How About a Daily Sunset Limited?

For the past few weeks, I’ve been working on an interesting project for NARP, the National Association of Railroad Passengers, which, as most of you know, is the only national advocacy organization for rail passengers.
 
Our project involves sending two pre-recorded 30-second radio spots to several hundred radio stations strung out along the original route of Amtrak’s trans-continental train, the Sunset Limited. By “original route”, I mean from Los Angeles through New Orleans and all the way to Orlando, Florida.
 
The New Orleans-Orlando segment of that route was discontinued following Hurricane Katrina, and the first spot will advocate restoring that service; the second spot will urge that trains on the entire route be increased from three-times-a-week to a daily service. Because of NARP’s non-profit status, these two spots should be considered public service announcements (or PSA’s) and stations will air them at no charge.
 
Well, so we hope.
 
Over the past 20 years or so, broadcasting has changed … a lot … and not for the better. It used to be that in exchange for the right to use the public air waves—meaning the various frequencies over which their signals were broadcast—radio and TV stations were required by the government to devote a certain amount of air time to the public good. That’s why we once got regular newscasts and longer-format programming devoted to current events and community issues. And that’s how this whole business of PSA’s came about. Stations aired spots from non-profit organizations like NARP as one way to fulfill their public service obligation.
 
The Federal Communications Commission also had rules to prevent one person or one company from dominating the information that was broadcast in any one town or city.
 
That’s all changed.

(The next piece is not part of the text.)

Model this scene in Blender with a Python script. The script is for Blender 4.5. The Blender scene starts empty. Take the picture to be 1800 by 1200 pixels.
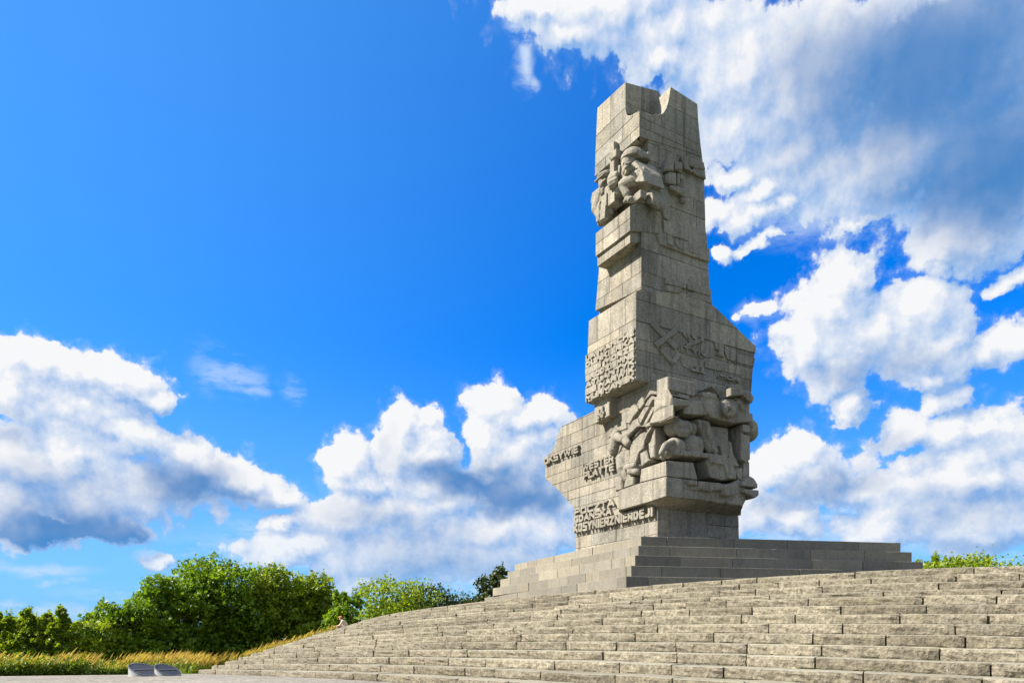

News has become a joke. Most radio “newscasts” are a mere 60-seconds long so stories of any complexity or importance are simply never aired. And many stations simply opt out altogether. A handful of companies now own as many as five or six stations in the same market. And in Honolulu, two separate television stations now share the same news department and the same newscast is simulcast on both stations.
 
Some radio stations simply don’t run PSA’s at all. Ironically, that seems to be especially true true for some of the stations owned by religious organizations. There are still plenty of stations who do, however, and I find that reassuring. I’ll post a link to the spots here once they’re produced.